**Collected data**:
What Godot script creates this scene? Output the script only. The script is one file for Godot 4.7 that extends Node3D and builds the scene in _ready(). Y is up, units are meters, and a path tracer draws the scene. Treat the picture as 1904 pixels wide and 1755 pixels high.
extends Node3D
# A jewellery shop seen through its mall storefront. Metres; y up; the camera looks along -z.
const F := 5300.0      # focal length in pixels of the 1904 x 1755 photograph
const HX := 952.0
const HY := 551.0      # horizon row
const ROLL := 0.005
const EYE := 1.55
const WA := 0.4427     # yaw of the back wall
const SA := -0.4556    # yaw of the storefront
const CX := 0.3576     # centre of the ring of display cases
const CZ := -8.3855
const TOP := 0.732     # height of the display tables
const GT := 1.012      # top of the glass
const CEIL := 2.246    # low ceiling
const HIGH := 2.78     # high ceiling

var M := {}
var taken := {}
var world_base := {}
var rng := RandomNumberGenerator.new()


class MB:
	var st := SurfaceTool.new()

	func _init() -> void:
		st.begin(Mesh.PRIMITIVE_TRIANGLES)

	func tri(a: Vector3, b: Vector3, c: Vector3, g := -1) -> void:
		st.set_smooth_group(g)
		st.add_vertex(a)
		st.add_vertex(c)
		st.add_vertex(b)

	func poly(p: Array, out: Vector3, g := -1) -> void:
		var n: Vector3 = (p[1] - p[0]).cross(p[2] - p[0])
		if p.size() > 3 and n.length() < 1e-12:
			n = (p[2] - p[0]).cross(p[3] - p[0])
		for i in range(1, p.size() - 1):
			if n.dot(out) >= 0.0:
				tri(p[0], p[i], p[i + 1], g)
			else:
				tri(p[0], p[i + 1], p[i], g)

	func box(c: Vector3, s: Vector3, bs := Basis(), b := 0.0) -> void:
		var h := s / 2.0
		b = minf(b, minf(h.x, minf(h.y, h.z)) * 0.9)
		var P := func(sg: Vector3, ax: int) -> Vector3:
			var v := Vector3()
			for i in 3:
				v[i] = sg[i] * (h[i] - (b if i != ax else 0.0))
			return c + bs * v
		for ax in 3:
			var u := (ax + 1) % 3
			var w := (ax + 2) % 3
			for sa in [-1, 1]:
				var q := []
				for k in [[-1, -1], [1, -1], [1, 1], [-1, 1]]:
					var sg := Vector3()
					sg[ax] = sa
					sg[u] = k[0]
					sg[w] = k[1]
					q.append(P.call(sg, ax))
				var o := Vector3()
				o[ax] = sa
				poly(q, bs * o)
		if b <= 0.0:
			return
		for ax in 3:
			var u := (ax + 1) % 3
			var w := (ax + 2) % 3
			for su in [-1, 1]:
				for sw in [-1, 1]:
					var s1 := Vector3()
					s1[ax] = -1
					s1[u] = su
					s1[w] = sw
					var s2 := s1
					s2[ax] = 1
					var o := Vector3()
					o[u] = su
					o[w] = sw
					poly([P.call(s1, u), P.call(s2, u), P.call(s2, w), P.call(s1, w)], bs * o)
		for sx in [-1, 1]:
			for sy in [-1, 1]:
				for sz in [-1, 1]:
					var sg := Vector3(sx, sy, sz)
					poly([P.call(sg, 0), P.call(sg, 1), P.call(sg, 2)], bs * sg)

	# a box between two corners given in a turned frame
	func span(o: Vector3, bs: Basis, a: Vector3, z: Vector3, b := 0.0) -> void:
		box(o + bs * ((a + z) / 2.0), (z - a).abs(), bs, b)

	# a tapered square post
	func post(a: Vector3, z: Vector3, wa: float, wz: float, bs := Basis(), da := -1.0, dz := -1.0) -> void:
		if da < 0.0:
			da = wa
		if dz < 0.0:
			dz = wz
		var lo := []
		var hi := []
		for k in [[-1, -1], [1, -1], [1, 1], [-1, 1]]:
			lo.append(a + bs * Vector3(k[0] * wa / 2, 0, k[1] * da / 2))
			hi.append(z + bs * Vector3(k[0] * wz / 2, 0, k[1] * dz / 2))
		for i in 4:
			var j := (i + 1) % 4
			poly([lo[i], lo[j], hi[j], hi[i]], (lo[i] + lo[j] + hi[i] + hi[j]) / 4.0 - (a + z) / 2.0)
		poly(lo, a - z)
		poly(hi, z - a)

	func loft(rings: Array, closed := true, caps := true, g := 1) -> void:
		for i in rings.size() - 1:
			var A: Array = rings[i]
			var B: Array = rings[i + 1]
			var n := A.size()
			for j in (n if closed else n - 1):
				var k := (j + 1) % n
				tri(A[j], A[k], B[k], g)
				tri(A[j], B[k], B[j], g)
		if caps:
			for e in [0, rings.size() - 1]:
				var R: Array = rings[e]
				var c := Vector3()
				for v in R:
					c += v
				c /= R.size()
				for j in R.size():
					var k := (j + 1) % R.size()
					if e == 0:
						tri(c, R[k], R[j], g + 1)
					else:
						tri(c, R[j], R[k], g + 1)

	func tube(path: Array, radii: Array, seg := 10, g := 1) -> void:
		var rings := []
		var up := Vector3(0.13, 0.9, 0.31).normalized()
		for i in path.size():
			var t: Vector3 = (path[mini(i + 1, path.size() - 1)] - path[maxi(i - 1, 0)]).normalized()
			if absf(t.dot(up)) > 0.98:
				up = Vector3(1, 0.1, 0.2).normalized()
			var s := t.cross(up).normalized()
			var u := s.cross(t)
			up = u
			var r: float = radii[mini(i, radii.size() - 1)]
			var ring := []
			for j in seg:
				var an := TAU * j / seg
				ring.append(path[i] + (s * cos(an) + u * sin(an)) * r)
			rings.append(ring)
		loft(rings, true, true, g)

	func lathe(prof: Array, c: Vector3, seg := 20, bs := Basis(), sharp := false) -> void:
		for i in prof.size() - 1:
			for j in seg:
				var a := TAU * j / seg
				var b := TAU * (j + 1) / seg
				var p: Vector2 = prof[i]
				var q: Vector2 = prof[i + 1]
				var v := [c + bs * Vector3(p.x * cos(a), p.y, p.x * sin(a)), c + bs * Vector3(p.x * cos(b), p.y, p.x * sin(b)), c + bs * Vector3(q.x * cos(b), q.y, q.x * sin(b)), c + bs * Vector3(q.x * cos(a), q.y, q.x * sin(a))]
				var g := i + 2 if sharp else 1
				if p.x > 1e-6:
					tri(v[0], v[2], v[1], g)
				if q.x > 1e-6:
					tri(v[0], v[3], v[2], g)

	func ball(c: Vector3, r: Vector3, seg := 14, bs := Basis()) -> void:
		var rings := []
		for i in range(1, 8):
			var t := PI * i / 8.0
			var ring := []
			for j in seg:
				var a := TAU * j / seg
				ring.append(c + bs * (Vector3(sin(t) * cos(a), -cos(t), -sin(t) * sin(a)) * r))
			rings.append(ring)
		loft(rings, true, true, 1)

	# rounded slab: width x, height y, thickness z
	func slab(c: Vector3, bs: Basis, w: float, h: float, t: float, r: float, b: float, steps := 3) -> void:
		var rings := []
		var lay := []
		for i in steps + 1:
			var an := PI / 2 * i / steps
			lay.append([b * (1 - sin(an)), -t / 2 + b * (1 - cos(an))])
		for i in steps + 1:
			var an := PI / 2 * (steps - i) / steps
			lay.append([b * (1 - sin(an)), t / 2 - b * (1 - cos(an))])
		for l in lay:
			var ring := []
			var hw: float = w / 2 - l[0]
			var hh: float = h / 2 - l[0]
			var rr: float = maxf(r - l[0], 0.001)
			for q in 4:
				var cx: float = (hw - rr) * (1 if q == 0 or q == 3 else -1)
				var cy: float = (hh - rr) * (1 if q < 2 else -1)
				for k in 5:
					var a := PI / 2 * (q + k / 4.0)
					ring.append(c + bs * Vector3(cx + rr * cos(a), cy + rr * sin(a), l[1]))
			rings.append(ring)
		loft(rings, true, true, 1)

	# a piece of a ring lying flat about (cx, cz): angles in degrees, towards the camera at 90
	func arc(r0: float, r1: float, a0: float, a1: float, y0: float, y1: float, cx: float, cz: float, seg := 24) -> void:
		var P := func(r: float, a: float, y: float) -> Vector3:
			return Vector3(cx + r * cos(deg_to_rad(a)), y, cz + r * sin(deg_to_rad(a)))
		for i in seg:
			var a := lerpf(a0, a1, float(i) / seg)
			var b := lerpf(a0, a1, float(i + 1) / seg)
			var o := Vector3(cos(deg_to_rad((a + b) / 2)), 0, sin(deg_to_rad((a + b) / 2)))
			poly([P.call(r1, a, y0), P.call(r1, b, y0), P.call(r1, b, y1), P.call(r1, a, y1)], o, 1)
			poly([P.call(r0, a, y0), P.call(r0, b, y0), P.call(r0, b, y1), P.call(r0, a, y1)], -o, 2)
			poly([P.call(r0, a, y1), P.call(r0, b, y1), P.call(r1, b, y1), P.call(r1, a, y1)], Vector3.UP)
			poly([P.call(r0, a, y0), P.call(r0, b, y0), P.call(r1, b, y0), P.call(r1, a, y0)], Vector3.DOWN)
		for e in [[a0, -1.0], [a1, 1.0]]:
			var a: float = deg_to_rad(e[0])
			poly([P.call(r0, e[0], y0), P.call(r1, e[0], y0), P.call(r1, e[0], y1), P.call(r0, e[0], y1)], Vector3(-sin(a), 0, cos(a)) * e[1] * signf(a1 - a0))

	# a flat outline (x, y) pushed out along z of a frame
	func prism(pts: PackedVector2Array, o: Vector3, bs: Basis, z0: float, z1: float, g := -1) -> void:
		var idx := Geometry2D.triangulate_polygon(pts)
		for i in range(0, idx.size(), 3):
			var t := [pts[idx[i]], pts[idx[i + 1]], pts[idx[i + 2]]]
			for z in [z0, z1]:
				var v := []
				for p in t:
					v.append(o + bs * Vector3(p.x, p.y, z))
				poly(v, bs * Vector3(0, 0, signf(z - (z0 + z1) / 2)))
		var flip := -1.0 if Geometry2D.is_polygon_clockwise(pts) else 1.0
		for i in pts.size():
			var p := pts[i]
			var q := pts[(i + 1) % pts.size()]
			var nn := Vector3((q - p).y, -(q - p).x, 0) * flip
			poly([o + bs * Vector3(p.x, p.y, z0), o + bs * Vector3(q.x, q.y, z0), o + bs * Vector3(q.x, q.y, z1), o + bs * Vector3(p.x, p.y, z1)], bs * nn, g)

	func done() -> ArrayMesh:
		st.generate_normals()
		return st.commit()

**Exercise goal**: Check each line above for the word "path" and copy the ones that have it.

**Solution for this problem**:
What Godot script creates this scene? Output the script only. The script is one file for Godot 4.7 that extends Node3D and builds the scene in _ready(). Y is up, units are meters, and a path tracer draws the scene. Treat the picture as 1904 pixels wide and 1755 pixels high.
	func tube(path: Array, radii: Array, seg := 10, g := 1) -> void:
		for i in path.size():
			var t: Vector3 = (path[mini(i + 1, path.size() - 1)] - path[maxi(i - 1, 0)]).normalized()
				ring.append(path[i] + (s * cos(an) + u * sin(an)) * r)